Ninguna de esas cesiones le sumó siquiera una banca. Milei asumirá con la misma cantidad de diputados y senadores que tenía el día después de la primera vuelta. La ley ómnibus no encuentra plafón siquiera en su mesa chica, donde ahora ponen en duda la realización de extraordinarias. El primer gesto institucional será justamente darle la espalda al Congreso con un discurso afuera, de cara a sus simpatizantes. La plaza sobre las instituciones. La facción antes que la representación de todos los argentinos.
Pasará la ceremonia en el recinto, el acto en las escalinatas, la jura del gabinete y los cócteles en la Casa Rosada, adonde solamente accede lo más etéreo de la casta. Y luego deberá comenzar a gobernar. A pesar del voluntarismo de los voceros oficiosos del nuevo gobierno, la paciencia popular puede no ser muy dispendiosa. Contar la herencia no va a servir, como no le sirvió a Alberto Fernández ni a Mauricio Macri. Las cosas están mal. Por eso los votaron. Les demandan soluciones, no explicaciones.
Lejos de ofrecer soluciones, por ahora Milei trae consigo nuevos problemas. El flamante mandatario, incluso antes de asumir, se involucró de lleno en los dos conflictos bélicos más importantes del globo, a partir de su promesa de mudar la embajada en Israel a Jerusalem y de la invitación al ucraniano Volodimir Zelenski a la toma de poder. Son decisiones que no traen beneficios para el país pero sí pueden implicar costos altísimos, como los argentinos aprendimos trágicamente en la década del 90.
A Milei le gusta verse reflejado en el espejo de Carlos Menem pero esa comparación omite un factor crucial. El riojano supo leer perfectamente el tiempo que le tocó gobernar y se dedicó a seguir la corriente del consenso de Washington, como indicaba el manual. El nuevo presidente, en cambio, imitando el gesto sin entender el contexto, se obstina en viajar en dirección contraria: al multilateralismo floreciente, al gobierno demócrata en Washington, a la relación con los principales socios comerciales.
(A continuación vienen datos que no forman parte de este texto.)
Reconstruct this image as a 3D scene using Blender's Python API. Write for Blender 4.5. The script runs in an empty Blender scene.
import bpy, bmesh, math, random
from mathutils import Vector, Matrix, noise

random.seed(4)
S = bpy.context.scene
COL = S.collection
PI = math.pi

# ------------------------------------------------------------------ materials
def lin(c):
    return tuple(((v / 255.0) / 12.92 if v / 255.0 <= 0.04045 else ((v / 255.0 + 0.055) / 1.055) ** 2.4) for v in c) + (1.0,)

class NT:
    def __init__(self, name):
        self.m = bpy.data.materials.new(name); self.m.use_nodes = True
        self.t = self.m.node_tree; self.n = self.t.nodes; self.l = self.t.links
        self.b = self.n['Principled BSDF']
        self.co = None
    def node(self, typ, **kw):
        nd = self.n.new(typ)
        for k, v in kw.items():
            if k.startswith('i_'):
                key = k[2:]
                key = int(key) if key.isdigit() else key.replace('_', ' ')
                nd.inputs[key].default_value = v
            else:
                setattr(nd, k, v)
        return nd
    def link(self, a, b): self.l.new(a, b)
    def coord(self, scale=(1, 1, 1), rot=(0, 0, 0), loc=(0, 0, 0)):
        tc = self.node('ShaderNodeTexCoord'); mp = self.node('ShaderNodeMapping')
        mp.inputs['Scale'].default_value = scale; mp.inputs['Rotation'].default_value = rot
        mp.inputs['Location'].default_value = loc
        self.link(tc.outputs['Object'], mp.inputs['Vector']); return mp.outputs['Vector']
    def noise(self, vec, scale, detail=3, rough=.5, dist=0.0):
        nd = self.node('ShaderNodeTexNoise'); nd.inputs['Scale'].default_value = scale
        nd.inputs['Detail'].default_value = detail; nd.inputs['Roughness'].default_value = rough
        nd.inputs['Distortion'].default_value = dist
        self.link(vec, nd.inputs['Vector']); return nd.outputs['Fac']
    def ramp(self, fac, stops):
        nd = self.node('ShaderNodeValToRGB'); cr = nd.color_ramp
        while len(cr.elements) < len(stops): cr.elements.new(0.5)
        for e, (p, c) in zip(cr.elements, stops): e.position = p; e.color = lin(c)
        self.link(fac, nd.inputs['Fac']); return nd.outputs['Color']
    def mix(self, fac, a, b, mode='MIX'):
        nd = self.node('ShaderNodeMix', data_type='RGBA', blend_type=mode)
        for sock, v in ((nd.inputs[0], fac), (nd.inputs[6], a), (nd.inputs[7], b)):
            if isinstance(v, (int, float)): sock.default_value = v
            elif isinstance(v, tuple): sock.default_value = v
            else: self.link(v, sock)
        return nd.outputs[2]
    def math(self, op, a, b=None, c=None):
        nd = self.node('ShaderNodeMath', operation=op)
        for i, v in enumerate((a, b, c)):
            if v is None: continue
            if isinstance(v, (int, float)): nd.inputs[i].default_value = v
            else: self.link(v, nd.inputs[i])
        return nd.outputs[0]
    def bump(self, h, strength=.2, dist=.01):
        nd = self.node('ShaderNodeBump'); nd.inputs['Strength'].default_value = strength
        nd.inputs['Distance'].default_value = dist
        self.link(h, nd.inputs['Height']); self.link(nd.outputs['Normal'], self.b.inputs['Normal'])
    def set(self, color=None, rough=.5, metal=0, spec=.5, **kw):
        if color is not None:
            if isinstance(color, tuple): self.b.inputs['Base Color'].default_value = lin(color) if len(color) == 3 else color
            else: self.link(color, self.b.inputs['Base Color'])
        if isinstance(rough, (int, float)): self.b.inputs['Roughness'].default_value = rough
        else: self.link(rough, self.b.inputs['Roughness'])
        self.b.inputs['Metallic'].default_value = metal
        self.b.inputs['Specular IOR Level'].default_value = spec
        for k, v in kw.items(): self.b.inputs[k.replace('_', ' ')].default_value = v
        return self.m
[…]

De todas las áreas de gobierno que parecen, a priori, flojas de papeles, las relaciones exteriores es la que exhibe las muestras más evidentes de amateurismo. La declaración de alineamiento automático con Estados Unidos e Israel, dos aliados estratégicos de Gran Bretaña, lesiona los reclamos de soberanía sobre el Atlántico Sur, al mismo tiempo que Petri, el ministro de Defensa, asegura que en la Argentina “no se avisoran hipótesis de conflicto externo”. Francamente preocupante.
La oposición tiene el mandato de aprender de la experiencia y concentrar sus esfuerzos en evitar los daños más graves. De ninguna manera puede replicarse lo que sucedió en 2018 cuando, después de dos años y medio de protestas, no quedaban fuerzas para plantarse ante la decisión de suscribir el préstamo con el FMI, la medida estructuralmente más costosa del gobierno de Macri. Deben trazarse líneas rojas sobre temas en los que después es muy difícil, muy costoso o imposible dar marcha atrás.
Algunos son económicos, como la dolarización, o tienen componentes estratégicos como la privatización de YPF o de Arsat. Otros son mucho más complejos; el ejemplo más claro es el incremento de la violencia narco. Argentina sigue siendo uno de los países del continente con tasa de homicidios más baja (4,2 por cien mil en 2022). El índice viene mejorando con todas las administraciones de 2007 en adelante. La vara está baja, pero no tanto. Es tarea de todos, no solo del presidente, levantarla.